--- Begin Dataset extract ---

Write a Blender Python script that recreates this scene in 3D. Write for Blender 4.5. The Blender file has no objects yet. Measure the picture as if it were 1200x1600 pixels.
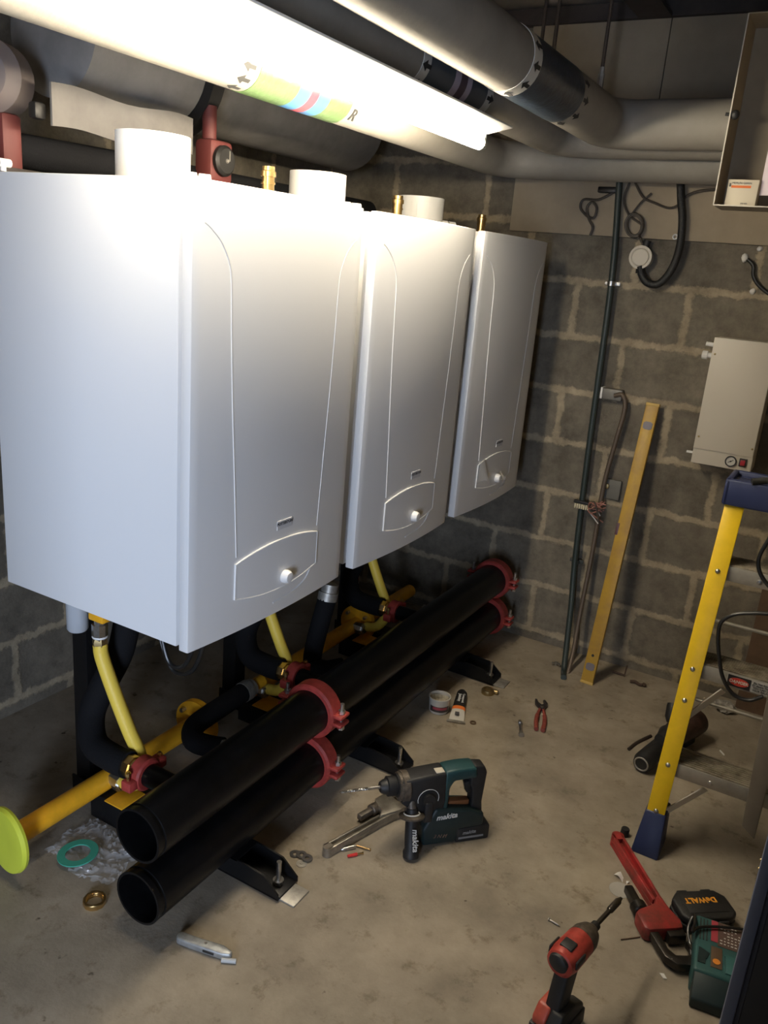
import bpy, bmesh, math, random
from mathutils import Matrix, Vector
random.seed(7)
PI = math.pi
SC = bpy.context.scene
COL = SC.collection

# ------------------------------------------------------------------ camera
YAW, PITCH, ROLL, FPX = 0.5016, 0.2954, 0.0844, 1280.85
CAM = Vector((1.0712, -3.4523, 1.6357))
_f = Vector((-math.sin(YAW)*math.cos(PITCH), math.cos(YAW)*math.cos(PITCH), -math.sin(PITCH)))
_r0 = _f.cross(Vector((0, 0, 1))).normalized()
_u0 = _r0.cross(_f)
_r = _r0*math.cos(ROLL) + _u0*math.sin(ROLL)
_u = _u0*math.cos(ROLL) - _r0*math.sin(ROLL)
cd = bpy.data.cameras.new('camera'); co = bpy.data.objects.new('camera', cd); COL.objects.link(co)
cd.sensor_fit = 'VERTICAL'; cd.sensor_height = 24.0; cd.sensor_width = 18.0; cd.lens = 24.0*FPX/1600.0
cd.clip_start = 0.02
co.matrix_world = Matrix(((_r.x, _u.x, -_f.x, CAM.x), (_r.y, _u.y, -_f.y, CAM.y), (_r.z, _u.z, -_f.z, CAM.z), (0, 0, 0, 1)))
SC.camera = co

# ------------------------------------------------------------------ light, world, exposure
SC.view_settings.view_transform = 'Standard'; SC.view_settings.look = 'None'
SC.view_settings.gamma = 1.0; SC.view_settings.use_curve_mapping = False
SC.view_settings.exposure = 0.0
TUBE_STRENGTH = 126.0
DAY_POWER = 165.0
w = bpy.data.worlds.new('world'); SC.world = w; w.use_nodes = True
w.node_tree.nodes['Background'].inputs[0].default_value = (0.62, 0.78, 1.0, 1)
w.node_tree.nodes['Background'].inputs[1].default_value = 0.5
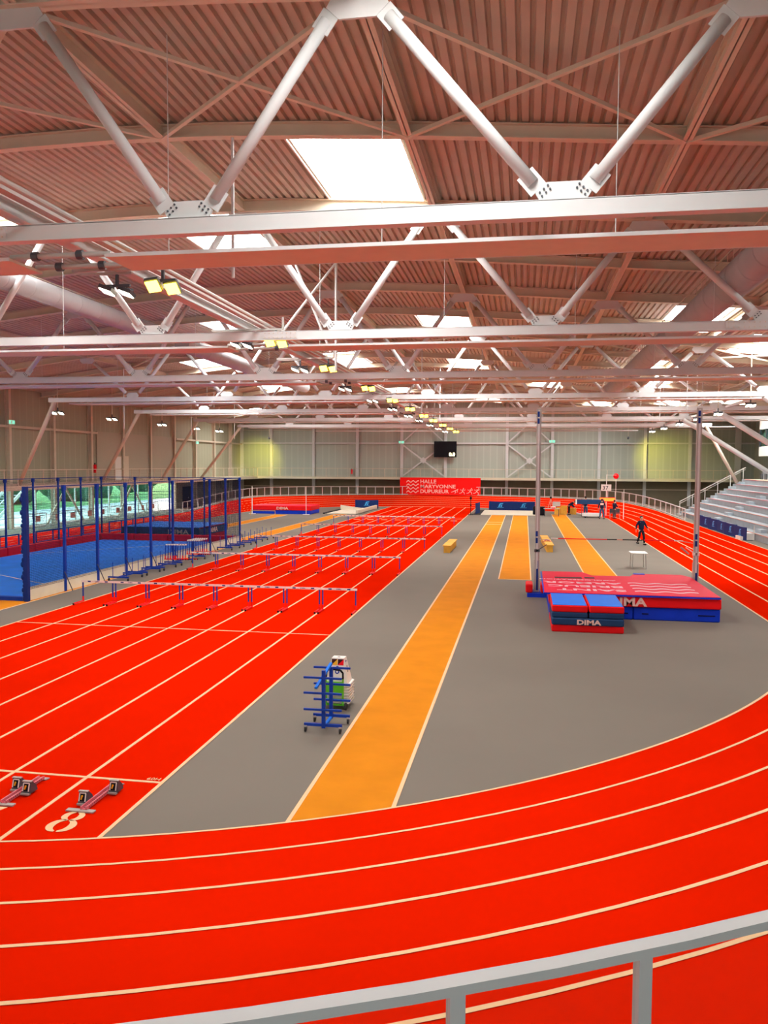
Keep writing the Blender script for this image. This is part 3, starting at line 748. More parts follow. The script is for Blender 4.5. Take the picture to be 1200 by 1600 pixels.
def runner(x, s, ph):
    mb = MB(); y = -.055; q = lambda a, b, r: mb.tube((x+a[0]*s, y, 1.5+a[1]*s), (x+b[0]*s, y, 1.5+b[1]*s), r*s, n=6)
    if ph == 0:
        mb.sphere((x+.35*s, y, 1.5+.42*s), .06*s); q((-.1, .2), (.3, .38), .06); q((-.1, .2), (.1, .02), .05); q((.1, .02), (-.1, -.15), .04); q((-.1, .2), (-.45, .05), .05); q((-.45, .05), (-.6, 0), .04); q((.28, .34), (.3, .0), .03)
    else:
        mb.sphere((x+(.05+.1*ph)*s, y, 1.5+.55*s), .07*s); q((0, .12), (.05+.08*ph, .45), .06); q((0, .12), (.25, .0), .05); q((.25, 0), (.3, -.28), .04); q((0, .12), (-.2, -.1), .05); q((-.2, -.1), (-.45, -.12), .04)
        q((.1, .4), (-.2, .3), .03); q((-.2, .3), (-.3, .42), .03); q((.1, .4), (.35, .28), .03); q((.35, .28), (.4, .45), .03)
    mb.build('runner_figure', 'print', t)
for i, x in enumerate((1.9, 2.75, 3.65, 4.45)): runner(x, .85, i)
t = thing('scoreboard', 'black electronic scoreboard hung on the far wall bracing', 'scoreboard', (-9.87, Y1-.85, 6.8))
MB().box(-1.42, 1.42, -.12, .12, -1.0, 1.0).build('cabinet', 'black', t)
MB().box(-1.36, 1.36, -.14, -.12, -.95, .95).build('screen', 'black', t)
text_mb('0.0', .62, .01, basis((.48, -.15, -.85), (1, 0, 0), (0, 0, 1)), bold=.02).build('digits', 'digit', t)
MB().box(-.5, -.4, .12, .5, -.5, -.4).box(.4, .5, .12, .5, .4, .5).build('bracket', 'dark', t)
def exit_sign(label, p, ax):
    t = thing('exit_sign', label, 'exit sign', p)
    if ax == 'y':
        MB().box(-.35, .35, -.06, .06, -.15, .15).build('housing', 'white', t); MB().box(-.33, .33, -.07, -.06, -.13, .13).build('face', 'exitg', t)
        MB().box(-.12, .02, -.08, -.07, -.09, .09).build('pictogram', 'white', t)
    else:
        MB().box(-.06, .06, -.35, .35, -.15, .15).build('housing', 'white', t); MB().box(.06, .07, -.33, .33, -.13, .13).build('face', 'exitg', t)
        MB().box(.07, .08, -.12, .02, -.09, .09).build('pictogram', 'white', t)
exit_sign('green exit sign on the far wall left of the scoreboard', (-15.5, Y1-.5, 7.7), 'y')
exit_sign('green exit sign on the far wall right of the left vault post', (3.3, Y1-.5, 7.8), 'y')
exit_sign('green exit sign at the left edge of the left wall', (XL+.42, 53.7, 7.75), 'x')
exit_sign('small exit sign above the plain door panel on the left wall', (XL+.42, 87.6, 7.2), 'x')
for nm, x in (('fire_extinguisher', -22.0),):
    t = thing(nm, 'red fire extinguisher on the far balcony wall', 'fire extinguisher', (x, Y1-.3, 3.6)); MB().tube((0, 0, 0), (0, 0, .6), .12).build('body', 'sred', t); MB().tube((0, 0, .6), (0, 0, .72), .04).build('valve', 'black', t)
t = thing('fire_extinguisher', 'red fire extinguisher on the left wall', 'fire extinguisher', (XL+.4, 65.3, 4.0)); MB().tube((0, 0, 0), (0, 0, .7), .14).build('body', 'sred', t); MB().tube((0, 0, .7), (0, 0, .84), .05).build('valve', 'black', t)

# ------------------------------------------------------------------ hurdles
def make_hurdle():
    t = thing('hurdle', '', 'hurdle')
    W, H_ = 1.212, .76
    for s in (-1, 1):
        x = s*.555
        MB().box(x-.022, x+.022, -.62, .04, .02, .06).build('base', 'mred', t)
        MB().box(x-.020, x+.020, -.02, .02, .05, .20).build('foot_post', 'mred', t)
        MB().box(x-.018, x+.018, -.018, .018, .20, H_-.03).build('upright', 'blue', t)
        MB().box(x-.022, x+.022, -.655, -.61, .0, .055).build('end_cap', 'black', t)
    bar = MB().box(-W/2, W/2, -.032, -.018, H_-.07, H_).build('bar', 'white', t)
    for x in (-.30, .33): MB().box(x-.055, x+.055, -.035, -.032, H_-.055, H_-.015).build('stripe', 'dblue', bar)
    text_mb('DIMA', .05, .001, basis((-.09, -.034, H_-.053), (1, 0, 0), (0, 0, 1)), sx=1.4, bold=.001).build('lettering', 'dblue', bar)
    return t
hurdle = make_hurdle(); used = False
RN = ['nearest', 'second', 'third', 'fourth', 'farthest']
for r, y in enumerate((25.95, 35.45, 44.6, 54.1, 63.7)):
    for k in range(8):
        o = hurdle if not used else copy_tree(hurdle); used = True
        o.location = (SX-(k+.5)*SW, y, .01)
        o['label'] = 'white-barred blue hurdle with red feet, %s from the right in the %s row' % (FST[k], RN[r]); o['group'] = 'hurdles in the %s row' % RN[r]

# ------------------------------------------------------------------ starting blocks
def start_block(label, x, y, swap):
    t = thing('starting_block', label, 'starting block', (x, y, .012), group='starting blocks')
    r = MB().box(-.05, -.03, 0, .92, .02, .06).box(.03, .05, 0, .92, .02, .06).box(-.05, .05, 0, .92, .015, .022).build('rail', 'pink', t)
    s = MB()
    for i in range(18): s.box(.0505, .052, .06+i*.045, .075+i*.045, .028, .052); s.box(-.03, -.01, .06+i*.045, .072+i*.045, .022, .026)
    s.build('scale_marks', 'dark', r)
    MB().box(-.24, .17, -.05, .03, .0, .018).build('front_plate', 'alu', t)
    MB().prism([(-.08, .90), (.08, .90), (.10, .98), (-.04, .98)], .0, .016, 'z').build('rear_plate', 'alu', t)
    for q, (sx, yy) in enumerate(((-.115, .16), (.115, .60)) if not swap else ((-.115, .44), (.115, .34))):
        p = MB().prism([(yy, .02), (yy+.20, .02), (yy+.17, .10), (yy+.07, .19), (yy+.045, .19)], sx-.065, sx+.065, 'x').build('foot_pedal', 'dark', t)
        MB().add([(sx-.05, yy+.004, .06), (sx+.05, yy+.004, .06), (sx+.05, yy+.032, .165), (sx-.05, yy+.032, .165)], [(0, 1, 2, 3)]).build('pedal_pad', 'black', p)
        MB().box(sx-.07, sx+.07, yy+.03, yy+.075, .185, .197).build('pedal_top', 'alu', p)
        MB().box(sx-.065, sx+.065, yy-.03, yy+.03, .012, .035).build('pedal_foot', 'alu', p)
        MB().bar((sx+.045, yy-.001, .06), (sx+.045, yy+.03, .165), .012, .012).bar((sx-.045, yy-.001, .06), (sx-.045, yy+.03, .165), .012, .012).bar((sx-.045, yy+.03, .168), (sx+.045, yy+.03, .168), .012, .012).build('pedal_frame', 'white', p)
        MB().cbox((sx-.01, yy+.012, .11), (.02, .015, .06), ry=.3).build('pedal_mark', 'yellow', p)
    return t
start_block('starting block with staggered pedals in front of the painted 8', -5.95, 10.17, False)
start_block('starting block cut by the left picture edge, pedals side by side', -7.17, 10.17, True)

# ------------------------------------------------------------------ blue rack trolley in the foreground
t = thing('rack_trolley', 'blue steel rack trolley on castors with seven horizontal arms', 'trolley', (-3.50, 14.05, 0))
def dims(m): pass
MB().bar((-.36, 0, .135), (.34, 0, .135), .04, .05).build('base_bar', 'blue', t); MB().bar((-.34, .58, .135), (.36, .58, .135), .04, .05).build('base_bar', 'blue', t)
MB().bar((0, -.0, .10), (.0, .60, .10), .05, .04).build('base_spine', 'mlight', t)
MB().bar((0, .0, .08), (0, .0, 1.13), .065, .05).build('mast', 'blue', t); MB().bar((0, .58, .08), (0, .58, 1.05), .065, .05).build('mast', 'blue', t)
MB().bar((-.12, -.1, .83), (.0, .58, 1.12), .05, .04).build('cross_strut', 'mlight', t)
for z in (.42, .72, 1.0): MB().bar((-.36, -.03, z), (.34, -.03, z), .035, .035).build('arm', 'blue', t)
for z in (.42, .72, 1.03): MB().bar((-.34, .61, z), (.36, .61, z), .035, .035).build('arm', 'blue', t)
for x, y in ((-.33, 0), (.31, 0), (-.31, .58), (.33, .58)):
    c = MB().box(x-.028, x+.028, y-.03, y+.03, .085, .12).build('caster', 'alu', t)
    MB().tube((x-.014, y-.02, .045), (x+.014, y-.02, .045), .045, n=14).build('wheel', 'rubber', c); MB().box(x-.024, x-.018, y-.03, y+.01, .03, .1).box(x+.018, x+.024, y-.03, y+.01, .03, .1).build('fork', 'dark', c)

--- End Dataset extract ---

| Given task |
Return only the lines running from the start of the entries above to the line that contains "SC.camera = co", inclusive, and omit every picture.

| Response for this exercise |
Write a Blender Python script that recreates this scene in 3D. Write for Blender 4.5. The Blender file has no objects yet. Measure the picture as if it were 1200x1600 pixels.
import bpy, bmesh, math, random
from mathutils import Matrix, Vector
random.seed(7)
PI = math.pi
SC = bpy.context.scene
COL = SC.collection

# ------------------------------------------------------------------ camera
YAW, PITCH, ROLL, FPX = 0.5016, 0.2954, 0.0844, 1280.85
CAM = Vector((1.0712, -3.4523, 1.6357))
_f = Vector((-math.sin(YAW)*math.cos(PITCH), math.cos(YAW)*math.cos(PITCH), -math.sin(PITCH)))
_r0 = _f.cross(Vector((0, 0, 1))).normalized()
_u0 = _r0.cross(_f)
_r = _r0*math.cos(ROLL) + _u0*math.sin(ROLL)
_u = _u0*math.cos(ROLL) - _r0*math.sin(ROLL)
cd = bpy.data.cameras.new('camera'); co = bpy.data.objects.new('camera', cd); COL.objects.link(co)
cd.sensor_fit = 'VERTICAL'; cd.sensor_height = 24.0; cd.sensor_width = 18.0; cd.lens = 24.0*FPX/1600.0
cd.clip_start = 0.02
co.matrix_world = Matrix(((_r.x, _u.x, -_f.x, CAM.x), (_r.y, _u.y, -_f.y, CAM.y), (_r.z, _u.z, -_f.z, CAM.z), (0, 0, 0, 1)))
SC.camera = co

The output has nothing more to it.